Sunday, December 05, 2004


If there's one person who has gotta be sleeping well with the news coming from the Grand Jury leaks, it's Mark Teahen. (Well, maybe Allard Baird too.) Talk about easing some pressure.

Ever since A's Scouting Director Erik Kubota dubbed the college hitter the one player from the 2002 draft most likely to be the next Jason Giambi, Teahen's been burdened with some superhuman expectations.

The year prior, Giambi hit an astounding .342/.477/.660 (.380 EqA) in his last season with the A's. This coming off a year in which he hit .333/.476/.647 (.373 EqA).

And so while Giambi was on his way to a .314/.435/.598 (.351 EqA) in his first season with the Yankees, Teahen struggled in his first exposure to High A Ball hitting .239/.307/.299 (.213 GPA).

The next year, repeating the league, Teahen did considerably better by going .283/.377/.380 (.265 GPA), but he still looked more like the next Joe Randa rather than the next Giambi. Teahen started 2004 in AA, and immediately showed legitimate signs of power to go along with that OBP by hitting .335/.419/.543 (.324 GPA). Maybe Kubota was right. As Aaron Gleeman noted at the time, Teahen was now outperforming where Giambi was at the same age. A mid-seaon promotion to AAA saw his power dip back below .400 and expectations deflated, and soon he was shipped to Kansas City as part of the three-way deal that sent Dotel to the A's and Beltran to the Astros.

A very good performance in the Arizona Fall League this year helped cement his prospect status as an everyday player, but until a couple of days ago the chance of Teahen ever reaching Giambian heights seemed mere Moneyball lunacy.

Turns out it was and it wasn't.

It all depends on what you mean by "Giambian heights".

Giambi's testimony suggests he didn't start taking steroids until '99 or 2000, and the numbers back it up:

'96 .286 EqA
'97 .301 EqA
'98 .310 EqA
'99 .332 EqA
'00 .373 EqA
'01 .380 EqA
'02 .351 EqA

'96 to '99 fit the development pattern of a young player reaching his prime. '00 onwards might best be described as "alien invasion".

Now's a good time to remember that Giambi wasn't an everyday major leaguer until age 25, and his prior minor league numbers while mostly very good were not spectacular:

A .292/.434/.481 (.316 GPA)
AA .223/.319/.363 (.234 GPA)
AAA .331/.416/.519 (.317 GPA)

Really folks, Teahen aint too far behind:

A .279/.361/.366 (.254 GPA)
AA .335/.419/.543 (.324 GPA)
AAA .279/.353/.435 (.268 GPA)

At age 24, Teahen has a real shot to be the Royals' Opening Day 3B. If not, more seasoning in AAA will only likely mean bringing his AAA numbers closer in line with what he did in AA.

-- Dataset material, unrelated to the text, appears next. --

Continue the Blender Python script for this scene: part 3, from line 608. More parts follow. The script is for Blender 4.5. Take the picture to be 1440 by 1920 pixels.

And so when you consider that during his age 27 season in '98 Giambi hit a then-career high .295/.384/.489 (.310 EqA), Teahen's development looks more or less right on track. Assuming he can reach that peak, that'll put him about even with Beltran's best seasons with the Royals, and likely garner him more than a few All-Star selections. (And with Zach Greinke, Denny Bautista, and John Buck as teammates, no one will say he didn't earned them.)

Yup, things are looking up for Mark Teahen.

It couldn't have happened to a nicer guy.